Understanding these components early allows companies design a compliance roadmap that aligns with regulatory expectations while minimizing disruption.
Determining Applicability: When MAR Becomes Mandatory
In general, MAR applies to insurers with $500 million or more in direct and assumed written premiums, though thresholds vary by state and can include additional criteria such as group-level considerations.
Structural transactions are a common trigger for MAR. Mergers, acquisitions, divestitures, new pooling arrangements, assumption reinsurance, or expansion into new states or lines of business can shift an insurer into scope. These events can alter which legal entities are responsible for statutory reporting and which must document and attest to internal control over financial reporting.
Companies are often caught off guard because regulatory implications lag business strategy. Growth initiatives may be managed operationally, while governance and control requirements are addressed later. Organizations may also assume existing SOX or enterprise controls extend to insurance entities, only to identify gaps once MAR applies.
Governance Expectations Under MAR
For many first-time MAR filers, establishing or strengthening the audit committee is a critical early priority. MAR requires audit committees to oversee the external audit process, monitor internal control deficiencies, and maintain independence from management.
Newly subject companies often need to:
- Reassess board composition to establish adequate independent representation.
- Formalize audit committee charters and reporting structures that define oversight and escalation responsibilities.
- Provide training for board members and senior executives on MAR requirements and expectations.
Governance gaps often become visible during the first compliance cycle. As organizations document processes and define control ownership, informal practice — such as manual adjustments, spreadsheet dependencies, or undocumented reviews — must be formalized and supported with evidence.
The first-year timeline can also expose weaknesses in oversight mechanics. Missing committee charters, unclear escalation paths and inconsistent policies across legacy entities becomes more difficult to defend once management is required to attest to the effectiveness of internal control over financial reporting.
MAR does not necessarily create new governance principles. Rather, it converts informal practices into documented, supportable structures with clear accountability.

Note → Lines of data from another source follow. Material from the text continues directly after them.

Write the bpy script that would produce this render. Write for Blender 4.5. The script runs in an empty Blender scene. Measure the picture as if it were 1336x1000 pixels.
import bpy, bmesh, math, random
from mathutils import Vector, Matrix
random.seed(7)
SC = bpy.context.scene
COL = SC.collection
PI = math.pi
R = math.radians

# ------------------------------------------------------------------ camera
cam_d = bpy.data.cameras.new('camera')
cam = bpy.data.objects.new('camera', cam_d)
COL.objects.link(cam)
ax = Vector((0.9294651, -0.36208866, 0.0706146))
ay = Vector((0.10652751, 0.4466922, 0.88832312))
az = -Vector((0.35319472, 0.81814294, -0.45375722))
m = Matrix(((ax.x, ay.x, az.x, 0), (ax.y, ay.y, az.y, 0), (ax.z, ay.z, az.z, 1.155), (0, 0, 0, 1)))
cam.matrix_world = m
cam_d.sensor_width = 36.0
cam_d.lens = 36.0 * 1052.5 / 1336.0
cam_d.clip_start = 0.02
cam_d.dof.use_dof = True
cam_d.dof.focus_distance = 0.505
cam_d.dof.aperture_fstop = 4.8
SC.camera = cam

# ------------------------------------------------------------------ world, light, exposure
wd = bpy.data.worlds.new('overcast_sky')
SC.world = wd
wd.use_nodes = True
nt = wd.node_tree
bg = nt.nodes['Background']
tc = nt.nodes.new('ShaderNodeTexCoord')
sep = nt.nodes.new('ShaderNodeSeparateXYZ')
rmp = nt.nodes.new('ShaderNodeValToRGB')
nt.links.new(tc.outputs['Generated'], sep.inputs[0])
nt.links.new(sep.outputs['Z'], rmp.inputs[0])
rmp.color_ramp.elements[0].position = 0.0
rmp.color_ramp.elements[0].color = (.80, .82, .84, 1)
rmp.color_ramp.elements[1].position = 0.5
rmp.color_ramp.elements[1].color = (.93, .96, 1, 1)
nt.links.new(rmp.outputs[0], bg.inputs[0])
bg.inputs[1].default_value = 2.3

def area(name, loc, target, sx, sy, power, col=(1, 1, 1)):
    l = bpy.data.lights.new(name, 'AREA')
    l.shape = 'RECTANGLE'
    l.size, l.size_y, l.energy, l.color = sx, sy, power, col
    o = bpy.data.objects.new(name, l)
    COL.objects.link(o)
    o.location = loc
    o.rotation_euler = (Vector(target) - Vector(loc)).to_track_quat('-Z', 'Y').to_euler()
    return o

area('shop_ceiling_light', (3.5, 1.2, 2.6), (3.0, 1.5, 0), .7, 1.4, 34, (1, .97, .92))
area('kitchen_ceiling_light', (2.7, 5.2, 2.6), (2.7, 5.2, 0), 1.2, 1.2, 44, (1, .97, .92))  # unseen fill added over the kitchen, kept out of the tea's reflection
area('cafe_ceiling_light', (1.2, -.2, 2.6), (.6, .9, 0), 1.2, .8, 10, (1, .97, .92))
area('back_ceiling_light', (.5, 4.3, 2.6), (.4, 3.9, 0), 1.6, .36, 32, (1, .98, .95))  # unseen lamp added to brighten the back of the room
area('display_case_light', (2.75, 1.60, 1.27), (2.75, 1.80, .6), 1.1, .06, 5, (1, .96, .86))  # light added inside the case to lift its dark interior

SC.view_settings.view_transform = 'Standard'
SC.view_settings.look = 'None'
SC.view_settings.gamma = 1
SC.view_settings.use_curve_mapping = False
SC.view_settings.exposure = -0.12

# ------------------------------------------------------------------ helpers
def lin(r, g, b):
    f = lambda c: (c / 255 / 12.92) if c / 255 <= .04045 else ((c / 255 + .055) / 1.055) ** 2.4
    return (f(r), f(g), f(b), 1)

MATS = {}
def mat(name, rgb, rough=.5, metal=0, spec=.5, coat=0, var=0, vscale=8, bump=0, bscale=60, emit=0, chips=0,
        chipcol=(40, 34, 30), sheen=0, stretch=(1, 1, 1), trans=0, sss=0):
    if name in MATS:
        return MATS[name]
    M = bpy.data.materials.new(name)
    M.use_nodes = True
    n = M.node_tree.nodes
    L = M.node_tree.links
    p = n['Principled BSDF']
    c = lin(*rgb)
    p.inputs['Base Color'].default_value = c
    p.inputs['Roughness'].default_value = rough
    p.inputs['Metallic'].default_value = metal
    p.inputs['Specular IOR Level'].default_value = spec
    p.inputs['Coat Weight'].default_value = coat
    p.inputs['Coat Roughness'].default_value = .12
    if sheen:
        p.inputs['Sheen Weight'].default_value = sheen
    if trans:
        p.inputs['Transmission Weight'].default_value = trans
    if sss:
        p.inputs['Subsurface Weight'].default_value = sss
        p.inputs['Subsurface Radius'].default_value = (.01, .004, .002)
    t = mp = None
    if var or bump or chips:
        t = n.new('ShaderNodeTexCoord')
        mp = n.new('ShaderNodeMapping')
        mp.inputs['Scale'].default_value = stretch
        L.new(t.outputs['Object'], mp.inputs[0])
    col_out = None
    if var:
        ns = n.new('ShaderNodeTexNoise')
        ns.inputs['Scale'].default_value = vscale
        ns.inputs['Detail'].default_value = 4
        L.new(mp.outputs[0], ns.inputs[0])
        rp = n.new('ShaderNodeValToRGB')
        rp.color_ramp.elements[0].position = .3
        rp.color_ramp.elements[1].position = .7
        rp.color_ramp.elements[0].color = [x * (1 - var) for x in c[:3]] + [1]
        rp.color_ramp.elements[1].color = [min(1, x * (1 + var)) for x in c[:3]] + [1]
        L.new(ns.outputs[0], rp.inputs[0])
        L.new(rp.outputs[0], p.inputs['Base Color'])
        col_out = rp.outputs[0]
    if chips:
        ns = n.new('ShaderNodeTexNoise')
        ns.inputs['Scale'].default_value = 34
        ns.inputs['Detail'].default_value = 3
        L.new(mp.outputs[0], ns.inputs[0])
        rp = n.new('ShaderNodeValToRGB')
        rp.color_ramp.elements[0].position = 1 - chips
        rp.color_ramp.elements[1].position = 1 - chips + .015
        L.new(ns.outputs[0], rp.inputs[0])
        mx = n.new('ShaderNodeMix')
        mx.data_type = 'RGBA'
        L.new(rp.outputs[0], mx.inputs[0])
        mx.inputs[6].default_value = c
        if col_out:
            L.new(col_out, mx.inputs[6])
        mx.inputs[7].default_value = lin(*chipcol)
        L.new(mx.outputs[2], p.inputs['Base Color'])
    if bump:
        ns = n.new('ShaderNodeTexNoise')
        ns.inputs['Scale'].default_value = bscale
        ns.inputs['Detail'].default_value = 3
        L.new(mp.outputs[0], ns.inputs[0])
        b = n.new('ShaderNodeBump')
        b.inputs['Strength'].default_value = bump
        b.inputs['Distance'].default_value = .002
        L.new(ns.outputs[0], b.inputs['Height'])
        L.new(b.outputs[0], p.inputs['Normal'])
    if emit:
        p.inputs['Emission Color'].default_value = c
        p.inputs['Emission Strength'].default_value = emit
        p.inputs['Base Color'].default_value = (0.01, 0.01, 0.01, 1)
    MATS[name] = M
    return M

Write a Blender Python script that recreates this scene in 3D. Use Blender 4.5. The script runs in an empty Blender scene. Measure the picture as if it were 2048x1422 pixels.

How MAR Changes the Role of Management and Internal Audit
MAR shifts control over financial reporting from a function supported by audit to one owned by management. Executives must define control ownership, establish a repeatable evaluation process, and be prepared to support conclusions with documented evidence.
This shift requires coordination across finance, internal audit, IT, and risk. Controls over statutory reporting, system access, change management, and key financial judgements must be clearly designed, documented, and tested in advance of the filing cycle.
MAR also reshapes the structure and frequency of audit committee engagements. Reporting on internal control status, deficiencies, and remediation process becomes more formalized, reinforcing the committee’s oversight of governance and management accountability.
Conclusion
First-time MAR compliance is both a regulatory obligation and an opportunity to strengthen governance discipline. Crossing the threshold signals a new level of accountability for statutory reporting, governance, and internal control over financial reporting.
Successful implementation requires disciplined project management, strong internal controls, and close coordination across finance, risk, IT, and internal audit. Early planning allows organizations to identify control gaps, clarify ownership, formalize oversight, and build stakeholder confidence before the first attestation.
In today’s complex regulatory environment, first-year MAR compliance is more than a filing requirement—it’s a step toward long-term stability, transparency, and trust with policyholders, regulators, and shareholders.